Priesterweihe im Jahr 1973
Unvergessen bleibt die ihm von Bischof Oskar Saier gespendete Priesterweihe am 1. Mai 1973 in der Wallfahrtskirche und die am Sonntag darauf groß gefeierte Primiz. Nicht nur die Pfarrkirche war mit Blumen geschmückt, sondern auch die Talstraße vom »Adler« in Unterharmersbach bis zur »Sonne« am Stadtausgang in Zell war mit Fähnchen und Tannengrün geziert.

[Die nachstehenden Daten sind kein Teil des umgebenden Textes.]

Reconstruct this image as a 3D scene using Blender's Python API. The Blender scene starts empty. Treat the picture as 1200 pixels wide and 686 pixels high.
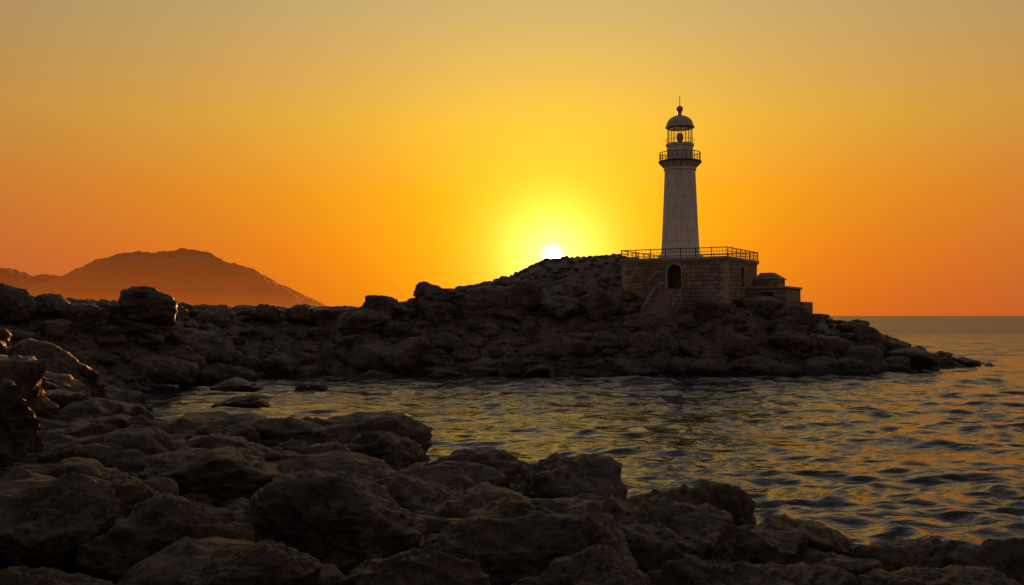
import bpy, bmesh, math, random
import numpy as np
from mathutils import Vector, Matrix

rad = math.radians
scene = bpy.context.scene
scene.view_settings.view_transform = 'Standard'
scene.view_settings.look = 'None'
scene.view_settings.exposure = 0
col = scene.collection
rng = np.random.default_rng(7)

# ------------------------------------------------------------------ noise
_perm = np.random.default_rng(3).permutation(256).astype(np.int64)
_perm = np.concatenate([_perm, _perm, _perm])
_g = np.random.default_rng(5).normal(size=(256, 3))
_g /= np.linalg.norm(_g, axis=1)[:, None]

def perlin(p):
    pi = np.floor(p).astype(np.int64)
    pf = p - pi
    u = pf * pf * pf * (pf * (pf * 6 - 15) + 10)
    pi &= 255
    out = 0
    for dx in (0, 1):
        wx = u[:, 0] if dx else 1 - u[:, 0]
        hx = _perm[pi[:, 0] + dx]
        for dy in (0, 1):
            wy = u[:, 1] if dy else 1 - u[:, 1]
            hy = _perm[(hx + pi[:, 1] + dy) & 511]
            for dz in (0, 1):
                wz = u[:, 2] if dz else 1 - u[:, 2]
                h = _perm[(hy + pi[:, 2] + dz) & 511]
                g = _g[h]
                d = g[:, 0] * (pf[:, 0] - dx) + g[:, 1] * (pf[:, 1] - dy) + g[:, 2] * (pf[:, 2] - dz)
                out = out + wx * wy * wz * d
    return out

def fbm(p, octs=4, gain=0.5, ridged=False):
    a, s, r = 1.0, 1.0, 0
    for i in range(octs):
        n = perlin(p * s + 17.3 * i)
        if ridged:
            n = 0.35 - np.abs(n)
        r = r + a * n
        a *= gain
        s *= 2.03
    return r

# ------------------------------------------------------------------ mesh helpers
def np_mesh(name, verts, faces, mat, smooth=True, parent=None):
    me = bpy.data.meshes.new(name)
    k = faces.shape[1]
    me.vertices.add(len(verts))
    me.vertices.foreach_set("co", np.ascontiguousarray(verts, dtype=np.float32).ravel())
    me.loops.add(faces.size)
    me.loops.foreach_set("vertex_index", np.ascontiguousarray(faces, dtype=np.int32).ravel())
    me.polygons.add(len(faces))
    me.polygons.foreach_set("loop_start", np.arange(0, faces.size, k, dtype=np.int32))
    me.polygons.foreach_set("use_smooth", np.full(len(faces), smooth))
    me.update(calc_edges=True)
    me.validate()
    me.materials.append(mat)
    ob = bpy.data.objects.new(name, me)
    col.objects.link(ob)
    if parent: ob.parent = parent
    return ob

def grid_faces(nx, ny):
    i = np.arange(nx - 1)[None, :] + np.arange(ny - 1)[:, None] * nx
    i = i.ravel()
    return np.stack([i, i + 1, i + nx + 1, i + nx], 1)

_ico = {}
def ico(sub):
    if sub not in _ico:
        bm = bmesh.new()
        bmesh.ops.create_icosphere(bm, subdivisions=sub, radius=1)
        bm.verts.ensure_lookup_table()
        v = np.array([x.co[:] for x in bm.verts])
        f = np.array([[a.index for a in x.verts] for x in bm.faces])
        bm.free()
        _ico[sub] = (v, f)
    return _ico[sub]

def rock_shape(seed, sub, rough=1.0):
    r = np.random.default_rng(seed)
    v, f = ico(sub)
    n = r.normal(size=(13, 3)); n /= np.linalg.norm(n, axis=1)[:, None]
    d = r.uniform(0.5, 1.0, 13)
    off = r.uniform(0, 90, 3)
    vw = v + 0.12 * np.stack([perlin(v * 2.3 + off), perlin(v * 2.3 + off + 31), perlin(v * 2.3 + off + 57)], 1)
    dots = np.maximum(vw @ n.T, 0) / d
    K = 26
    rr = (np.sum(dots ** K, axis=1) + 0.08) ** (-1 / K)
    p = v * rr[:, None]
    disp = 0.16 * fbm(p * 1.3 + off, 3) + rough * 0.13 * (fbm(p * 2.9 + off, 5, 0.55, True) - 0.4)
    if sub >= 5:
        disp += rough * 0.045 * fbm(p * 13 + off, 4, 0.7)
    ax = r.normal(size=3) + np.array([0, 0, 1.5]); ax /= np.linalg.norm(ax)
    t = p @ ax * 3.1 + 0.9 * fbm(p * 1.5 + off, 2) + r.uniform(0, 5)
    fr = t - np.floor(t)
    disp += 0.07 * (np.clip(fr / 0.85, 0, 1) ** 2 - 0.3) * np.where(fr > 0.85, (1 - fr) / 0.15, 1)
    p = p + v * disp[:, None]
    return p, f

def fit(p, cx, cy, ztop, w, dpt, h, rz):
    c, s = math.cos(rz), math.sin(rz)
    q = p.copy()
    q[:, 0] = p[:, 0] * c - p[:, 1] * s
    q[:, 1] = p[:, 0] * s + p[:, 1] * c
    lo, hi = q.min(0), q.max(0)
    q = (q - (lo + hi) / 2) / (hi - lo)
    q *= np.array([w, dpt, h])
    q += np.array([cx, cy, ztop - h / 2])
    return q

# ------------------------------------------------------------------ materials
def new_mat(name):
    m = bpy.data.materials.new(name)
    m.use_nodes = True
    nt = m.node_tree
    b = nt.nodes["Principled BSDF"]
    return m, nt, b

def N(nt, t, **kw):
    n = nt.nodes.new(t)
    for k, v in kw.items():
        if k.startswith('i_'):
            n.inputs[k[2:].replace('_', ' ')].default_value = v
        else:
            setattr(n, k, v)
    return n

def ramp(nt, src, stops):
    r = nt.nodes.new('ShaderNodeValToRGB')
    cr = r.color_ramp
    while len(cr.elements) < len(stops): cr.elements.new(0.5)
    for e, (p, c) in zip(cr.elements, stops):
        e.position = p
        e.color = (c[0], c[1], c[2], 1) if not isinstance(c, (int, float)) else (c, c, c, 1)
    nt.links.new(src, r.inputs[0])
    return r.outputs[0]

def rock_material():
    m, nt, b = new_mat("rock")
    L = nt.links.new
    geo = N(nt, 'ShaderNodeNewGeometry')
    n1 = N(nt, 'ShaderNodeTexNoise', i_Scale=0.9, i_Detail=6.0, i_Roughness=0.6)
    n2 = N(nt, 'ShaderNodeTexNoise', i_Scale=6.0, i_Detail=10.0, i_Roughness=0.72)
    vo = N(nt, 'ShaderNodeTexVoronoi', i_Scale=11.0)
    n3 = N(nt, 'ShaderNodeTexNoise', i_Scale=38.0, i_Detail=5.0, i_Roughness=0.75)
    for n in (n1, n2, vo, n3): L(geo.outputs['Position'], n.inputs['Vector'])
    c1 = ramp(nt, n1.outputs['Fac'], [(0.32, (0.050, 0.033, 0.023)), (0.5, (0.105, 0.071, 0.050)), (0.7, (0.20, 0.140, 0.100))])
    c2 = ramp(nt, n2.outputs['Fac'], [(0.38, 0.2), (0.62, 1.4)])
    mx = N(nt, 'ShaderNodeMixRGB', blend_type='MULTIPLY'); mx.inputs[0].default_value = 0.9
    L(c1, mx.inputs[1]); L(c2, mx.inputs[2])
    # wet band at the tide line
    sep = N(nt, 'ShaderNodeSeparateXYZ'); L(geo.outputs['Position'], sep.inputs[0])
    ad = N(nt, 'ShaderNodeMath', operation='MULTIPLY_ADD'); ad.inputs[1].default_value = 0.7
    L(n1.outputs['Fac'], ad.inputs[0]); L(sep.outputs['Z'], ad.inputs[2])
    wet = N(nt, 'ShaderNodeMapRange'); wet.inputs['From Min'].default_value = 0.55; wet.inputs['From Max'].default_value = 1.25
    L(ad.outputs[0], wet.inputs['Value'])
    wm = N(nt, 'ShaderNodeMixRGB', blend_type='MIX')
    L(wet.outputs[0], wm.inputs[0]); wm.inputs[1].default_value = (0.014, 0.011, 0.009, 1); L(mx.outputs[0], wm.inputs[2])
    L(wm.outputs[0], b.inputs['Base Color'])
    rr = N(nt, 'ShaderNodeMapRange'); rr.inputs['To Min'].default_value = 0.36; rr.inputs['To Max'].default_value = 0.55
    L(wet.outputs[0], rr.inputs['Value']); L(rr.outputs[0], b.inputs['Roughness'])
    b.inputs['Specular IOR Level'].default_value = 0.45
    bp1 = N(nt, 'ShaderNodeBump', i_Strength=1.0, i_Distance=0.14)
    bp2 = N(nt, 'ShaderNodeBump', i_Strength=0.8, i_Distance=0.03)
    bp3 = N(nt, 'ShaderNodeBump', i_Strength=0.8, i_Distance=0.015)
    L(n2.outputs['Fac'], bp1.inputs['Height']); L(vo.outputs['Distance'], bp2.inputs['Height']); L(n3.outputs['Fac'], bp3.inputs['Height'])
    L(bp1.outputs[0], bp2.inputs['Normal']); L(bp2.outputs[0], bp3.inputs['Normal']); L(bp3.outputs[0], b.inputs['Normal'])
    return m
ROCK = rock_material()

def simple(name, c, rough=0.6, metal=0.0, nscale=4.0, var=0.25, bump=0.01):
    m, nt, b = new_mat(name); L = nt.links.new
    tc = N(nt, 'ShaderNodeTexCoord')
    n = N(nt, 'ShaderNodeTexNoise', i_Scale=nscale, i_Detail=6.0, i_Roughness=0.65)
    L(tc.outputs['Object'], n.inputs['Vector'])
    lo = tuple(x * (1 - var) for x in c); hi = tuple(min(1, x * (1 + var * 0.6)) for x in c)
    L(ramp(nt, n.outputs['Fac'], [(0.3, lo), (0.65, hi)]), b.inputs['Base Color'])
    b.inputs['Roughness'].default_value = rough; b.inputs['Metallic'].default_value = metal
    bp = N(nt, 'ShaderNodeBump', i_Strength=0.5, i_Distance=bump)
    L(n.outputs['Fac'], bp.inputs['Height']); L(bp.outputs[0], b.inputs['Normal'])
    return m
IRON = simple("iron", (0.10, 0.06, 0.04), 0.6, 0.3)
WOOD = simple("dark_wood", (0.03, 0.02, 0.014), 0.7)
DOME = simple("dome_metal", (0.42, 0.38, 0.33), 0.45, 0.2)
BRASS = simple("brass", (0.35, 0.22, 0.08), 0.35, 0.8)

def plaster():
    m, nt, b = new_mat("white_painted_masonry"); L = nt.links.new
    tc = N(nt, 'ShaderNodeTexCoord')
    mp = N(nt, 'ShaderNodeMapping'); mp.inputs['Scale'].default_value = (3, 3, 0.35)
    L(tc.outputs['Object'], mp.inputs[0])
    st = N(nt, 'ShaderNodeTexNoise', i_Scale=1.5, i_Detail=7.0, i_Roughness=0.7); L(mp.outputs[0], st.inputs['Vector'])
    sp = N(nt, 'ShaderNodeSeparateXYZ'); L(tc.outputs['Object'], sp.inputs[0])
    md = N(nt, 'ShaderNodeMath', operation='PINGPONG'); md.inputs[1].default_value = 0.46
    L(sp.outputs['Z'], md.inputs[0])
    joint = ramp(nt, md.outputs[0], [(0.0, 0.62), (0.05, 1.0)])
    base = ramp(nt, st.outputs['Fac'], [(0.3, (0.52, 0.46, 0.40)), (0.55, (0.78, 0.72, 0.65)), (0.75, (0.84, 0.79, 0.73))])
    mx = N(nt, 'ShaderNodeMixRGB', blend_type='MULTIPLY'); mx.inputs[0].default_value = 0.8
    L(base, mx.inputs[1]); L(joint, mx.inputs[2]); L(mx.outputs[0], b.inputs['Base Color'])
    b.inputs['Roughness'].default_value = 0.7
    bp = N(nt, 'ShaderNodeBump', i_Strength=0.6, i_Distance=0.02)
    L(joint, bp.inputs['Height']); L(bp.outputs[0], b.inputs['Normal'])
    return m
WHITE = plaster()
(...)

Die erste Stelle für den Neupriester war dann im Ruhrgebiet die Pfarrei »Liebfrauen« in Oberhausen-Sterkrade. Er war zuvor noch nie dort, lebte sich aber trotzdem schnell ein. Als Kaplan unterrichtete er in der Grundschule Religion, hatte im ersten Jahr 120 Kommunionkinder, besuchte deren Eltern und leitete den Kreis der »Tischmütter«, was für die Pfarrei damals noch etwas Neues war. Bis 1978 dauerte diese Zeit. Da die Oberen der Provinz meinten, sie bräuchten jemand, der sich auf die franziskanische Spiritualität spezialisiert, schickten sie ihn nach Rom, wo es ein entsprechendes Institut gibt. Dort schloss er sein Studium 1982 mit der Promotion zum Dr. theol. ab.
30 Jahre Lehrer an der Universität Antonianum in Rom
Gern kehrte er in die Provinz zurück, wurde Leiter des Juniorats, also der Brüder in Ausbildung, und lehrte an der Hochschule der Franziskaner und Kapuziner. Doch nur sechs Jahre währte diese Tätigkeit, dann holte ihn Rom wieder ein. Der Generalminister des weltweiten Ordens bat die Deutsche Kapuzinerprovinz ihn freizugeben, um in Rom an der Universität Antonianum Studenten aus aller Herren Länder zu unterrichten in dem Fach, das er zuvor eigens studiert hatte. So zog er 1989 wieder nach Rom und lehrte dort bis 2019 – genau 30 Jahre.
In den langen Sommerferien verbrachte er seine drei Wochen Urlaub jährlich in der Heimat, in der übrigen Zeit folgte er Einladungen aus Mexiko, den USA, aus Spanien und anderen Ländern, um dort Vorträge oder Seminare zu halten. Im Juli 2019 wurde er in Rom feierlich verabschiedet (die Schwarzwälder Post berichtete davon) und war seitdem wieder in Münster/Westf. Nun kehrt der Wandervogel, der im Herzen immer mit der Heimat verbunden blieb, nach Zell zurück und wird im Kloster wohnen. Am Josefstag, den er zum ersten Mal nach 60 Jahren wieder in Zell verbringt, wird er in allen Messen predigen.